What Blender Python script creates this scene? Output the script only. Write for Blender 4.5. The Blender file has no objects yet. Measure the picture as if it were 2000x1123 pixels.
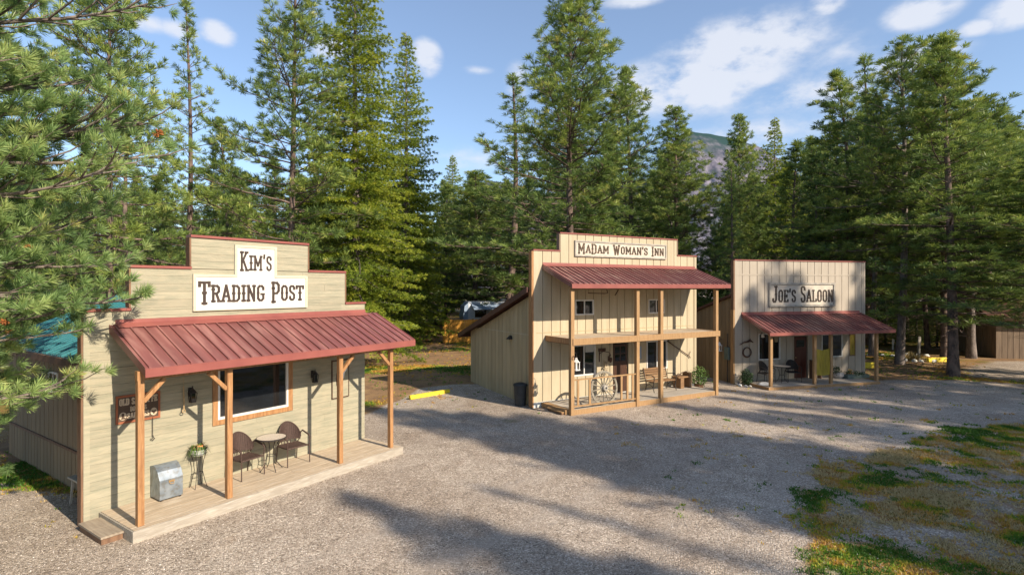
import bpy, math, random
import numpy as np
from mathutils import Vector, Matrix
R_ = math.radians
scene = bpy.context.scene
COL = scene.collection
# ------------------------------------------------------------------ camera
F_PX, CAM_H, CY = 1090.0, 4.3, 561.5          # focal length in photo pixels, camera height, horizon row
cam = bpy.data.cameras.new('camera'); camo = bpy.data.objects.new('camera', cam); COL.objects.link(camo)
cam.sensor_width = 36; cam.lens = F_PX/2000*36; cam.clip_end = 8000; cam.clip_start = .1
camo.location = (0, 0, CAM_H); camo.rotation_euler = (R_(90), 0, 0)
scene.camera = camo
scene.render.resolution_x, scene.render.resolution_y = 1024, 574
scene.view_settings.view_transform = 'Standard'; scene.view_settings.look = 'None'
scene.view_settings.gamma = 1; scene.view_settings.exposure = 0.72
# ------------------------------------------------------------------ light
SUN_AZ, SUN_EL = -38.0, 31.0
world = bpy.data.worlds.new('World'); scene.world = world; world.use_nodes = True
def build_world():
    nt = world.node_tree; N = nt.nodes; L = nt.links; N.clear()
    out = N.new('ShaderNodeOutputWorld'); bg = N.new('ShaderNodeBackground'); bg.inputs[1].default_value = 0.125
    sky = N.new('ShaderNodeTexSky'); sky.sky_type = 'NISHITA'; sky.sun_disc = False
    sky.sun_elevation = R_(SUN_EL); sky.sun_rotation = R_(90-SUN_AZ); sky.altitude = 900
    sky.air_density = 1.1; sky.dust_density = .9; sky.ozone_density = 3.0
    tc = N.new('ShaderNodeTexCoord')
    def math_(op, a, b=None, clamp=False):
        m = N.new('ShaderNodeMath'); m.operation = op; m.use_clamp = clamp
        for i, v in enumerate((a, b)):
            if v is None: continue
            if isinstance(v, (int, float)): m.inputs[i].default_value = v
            else: L.new(v, m.inputs[i])
        return m.outputs[0]
    # cloud banks: direction (photo column, row), half sizes in the same units, weight
    blobs = [(1450,95,170,62,1.0),(1360,165,180,62,1.05),(1560,185,130,40,.7),(1640,110,60,40,.5),(1800,22,62,34,1.0),(1620,8,42,22,.9),(1990,18,52,36,1.0),
             (1915,52,32,18,.8),(832,114,34,34,1.05),(425,66,32,24,.95),(350,62,44,20,.6),(285,48,46,20,.6),(640,96,50,20,.9),
             (1240,2,70,14,.8),(930,138,40,10,.45),(1470,262,150,34,.62),(1780,118,90,34,.62),(900,310,90,30,.45),(1010,160,30,40,.7),
             (1540,160,230,110,.40),(1730,300,300,50,.42)]
    nz = N.new('ShaderNodeTexNoise'); nz.inputs['Scale'].default_value = 13; nz.inputs['Detail'].default_value = 10; nz.inputs['Roughness'].default_value = .58
    st = N.new('ShaderNodeMapping'); st.inputs['Scale'].default_value = (1, 1, 2.0)
    L.new(tc.outputs['Generated'], st.inputs[0]); L.new(st.outputs[0], nz.inputs['Vector'])
    acc = None
    for (px, py, rx, ry, w) in blobs:
        d = Vector(((px-1000)/F_PX, 1, (CY-py)/F_PX)); ln = d.length; d.normalize()
        s = N.new('ShaderNodeVectorMath'); s.operation = 'SUBTRACT'; s.inputs[1].default_value = d; L.new(tc.outputs['Generated'], s.inputs[0])
        m = N.new('ShaderNodeVectorMath'); m.operation = 'MULTIPLY'; k = F_PX*ln; c = F_PX
        m.inputs[1].default_value = (k/rx, c/(rx+ry), k/ry); L.new(s.outputs[0], m.inputs[0])
        l = N.new('ShaderNodeVectorMath'); l.operation = 'LENGTH'; L.new(m.outputs[0], l.inputs[0])
        v = math_('MULTIPLY', math_('SUBTRACT', 1.25, l.outputs['Value'], True), w)
        acc = v if acc is None else math_('MAXIMUM', acc, v)
    dens = math_('MULTIPLY', acc, math_('ADD', math_('MULTIPLY', math_('SUBTRACT', nz.outputs[0], .5), 3.4), .92), True)
    mr = N.new('ShaderNodeMapRange'); mr.interpolation_type = 'SMOOTHSTEP'; mr.inputs[1].default_value = .10; mr.inputs[2].default_value = .80
    mr.inputs[3].default_value = .10; mr.inputs[4].default_value = .84
    L.new(dens, mr.inputs[0])
    mix = N.new('ShaderNodeMix'); mix.data_type = 'RGBA'; L.new(mr.outputs[0], mix.inputs[0])
    # thin summer haze low in the sky
    mix.inputs[7].default_value = (4.2, 4.35, 4.75, 1)
    L.new(sky.outputs[0], mix.inputs[6]); L.new(mix.outputs[2], bg.inputs[0]); L.new(bg.outputs[0], out.inputs[0])
build_world()
sl = bpy.data.lights.new('sun', 'SUN'); sl.energy = 4.9; sl.angle = R_(.6); sl.color = (1, .87, .70)
so = bpy.data.objects.new('sun', sl); COL.objects.link(so)
SUN = Vector((math.cos(R_(SUN_EL))*math.cos(R_(SUN_AZ)), math.cos(R_(SUN_EL))*math.sin(R_(SUN_AZ)), math.sin(R_(SUN_EL))))
so.rotation_euler = SUN.to_track_quat('Z', 'Y').to_euler(); so.location = (20, -20, 30)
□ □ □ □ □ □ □
Every line above should be returned exactly; the pictures stay out.

What Blender Python script creates this scene? Output the script only. Write for Blender 4.5. The Blender file has no objects yet. Measure the picture as if it were 2000x1123 pixels.
import bpy, math, random
import numpy as np
from mathutils import Vector, Matrix
R_ = math.radians
scene = bpy.context.scene
COL = scene.collection
# ------------------------------------------------------------------ camera
F_PX, CAM_H, CY = 1090.0, 4.3, 561.5          # focal length in photo pixels, camera height, horizon row
cam = bpy.data.cameras.new('camera'); camo = bpy.data.objects.new('camera', cam); COL.objects.link(camo)
cam.sensor_width = 36; cam.lens = F_PX/2000*36; cam.clip_end = 8000; cam.clip_start = .1
camo.location = (0, 0, CAM_H); camo.rotation_euler = (R_(90), 0, 0)
scene.camera = camo
scene.render.resolution_x, scene.render.resolution_y = 1024, 574
scene.view_settings.view_transform = 'Standard'; scene.view_settings.look = 'None'
scene.view_settings.gamma = 1; scene.view_settings.exposure = 0.72
# ------------------------------------------------------------------ light
SUN_AZ, SUN_EL = -38.0, 31.0
world = bpy.data.worlds.new('World'); scene.world = world; world.use_nodes = True
def build_world():
    nt = world.node_tree; N = nt.nodes; L = nt.links; N.clear()
    out = N.new('ShaderNodeOutputWorld'); bg = N.new('ShaderNodeBackground'); bg.inputs[1].default_value = 0.125
    sky = N.new('ShaderNodeTexSky'); sky.sky_type = 'NISHITA'; sky.sun_disc = False
    sky.sun_elevation = R_(SUN_EL); sky.sun_rotation = R_(90-SUN_AZ); sky.altitude = 900
    sky.air_density = 1.1; sky.dust_density = .9; sky.ozone_density = 3.0
    tc = N.new('ShaderNodeTexCoord')
    def math_(op, a, b=None, clamp=False):
        m = N.new('ShaderNodeMath'); m.operation = op; m.use_clamp = clamp
        for i, v in enumerate((a, b)):
            if v is None: continue
            if isinstance(v, (int, float)): m.inputs[i].default_value = v
            else: L.new(v, m.inputs[i])
        return m.outputs[0]
    # cloud banks: direction (photo column, row), half sizes in the same units, weight
    blobs = [(1450,95,170,62,1.0),(1360,165,180,62,1.05),(1560,185,130,40,.7),(1640,110,60,40,.5),(1800,22,62,34,1.0),(1620,8,42,22,.9),(1990,18,52,36,1.0),
             (1915,52,32,18,.8),(832,114,34,34,1.05),(425,66,32,24,.95),(350,62,44,20,.6),(285,48,46,20,.6),(640,96,50,20,.9),
             (1240,2,70,14,.8),(930,138,40,10,.45),(1470,262,150,34,.62),(1780,118,90,34,.62),(900,310,90,30,.45),(1010,160,30,40,.7),
             (1540,160,230,110,.40),(1730,300,300,50,.42)]
    nz = N.new('ShaderNodeTexNoise'); nz.inputs['Scale'].default_value = 13; nz.inputs['Detail'].default_value = 10; nz.inputs['Roughness'].default_value = .58
    st = N.new('ShaderNodeMapping'); st.inputs['Scale'].default_value = (1, 1, 2.0)
    L.new(tc.outputs['Generated'], st.inputs[0]); L.new(st.outputs[0], nz.inputs['Vector'])
    acc = None
    for (px, py, rx, ry, w) in blobs:
        d = Vector(((px-1000)/F_PX, 1, (CY-py)/F_PX)); ln = d.length; d.normalize()
        s = N.new('ShaderNodeVectorMath'); s.operation = 'SUBTRACT'; s.inputs[1].default_value = d; L.new(tc.outputs['Generated'], s.inputs[0])
        m = N.new('ShaderNodeVectorMath'); m.operation = 'MULTIPLY'; k = F_PX*ln; c = F_PX
        m.inputs[1].default_value = (k/rx, c/(rx+ry), k/ry); L.new(s.outputs[0], m.inputs[0])
        l = N.new('ShaderNodeVectorMath'); l.operation = 'LENGTH'; L.new(m.outputs[0], l.inputs[0])
        v = math_('MULTIPLY', math_('SUBTRACT', 1.25, l.outputs['Value'], True), w)
        acc = v if acc is None else math_('MAXIMUM', acc, v)
    dens = math_('MULTIPLY', acc, math_('ADD', math_('MULTIPLY', math_('SUBTRACT', nz.outputs[0], .5), 3.4), .92), True)
    mr = N.new('ShaderNodeMapRange'); mr.interpolation_type = 'SMOOTHSTEP'; mr.inputs[1].default_value = .10; mr.inputs[2].default_value = .80
    mr.inputs[3].default_value = .10; mr.inputs[4].default_value = .84
    L.new(dens, mr.inputs[0])
    mix = N.new('ShaderNodeMix'); mix.data_type = 'RGBA'; L.new(mr.outputs[0], mix.inputs[0])
    # thin summer haze low in the sky
    mix.inputs[7].default_value = (4.2, 4.35, 4.75, 1)
    L.new(sky.outputs[0], mix.inputs[6]); L.new(mix.outputs[2], bg.inputs[0]); L.new(bg.outputs[0], out.inputs[0])
build_world()
sl = bpy.data.lights.new('sun', 'SUN'); sl.energy = 4.9; sl.angle = R_(.6); sl.color = (1, .87, .70)
so = bpy.data.objects.new('sun', sl); COL.objects.link(so)
SUN = Vector((math.cos(R_(SUN_EL))*math.cos(R_(SUN_AZ)), math.cos(R_(SUN_EL))*math.sin(R_(SUN_AZ)), math.sin(R_(SUN_EL))))
so.rotation_euler = SUN.to_track_quat('Z', 'Y').to_euler(); so.location = (20, -20, 30)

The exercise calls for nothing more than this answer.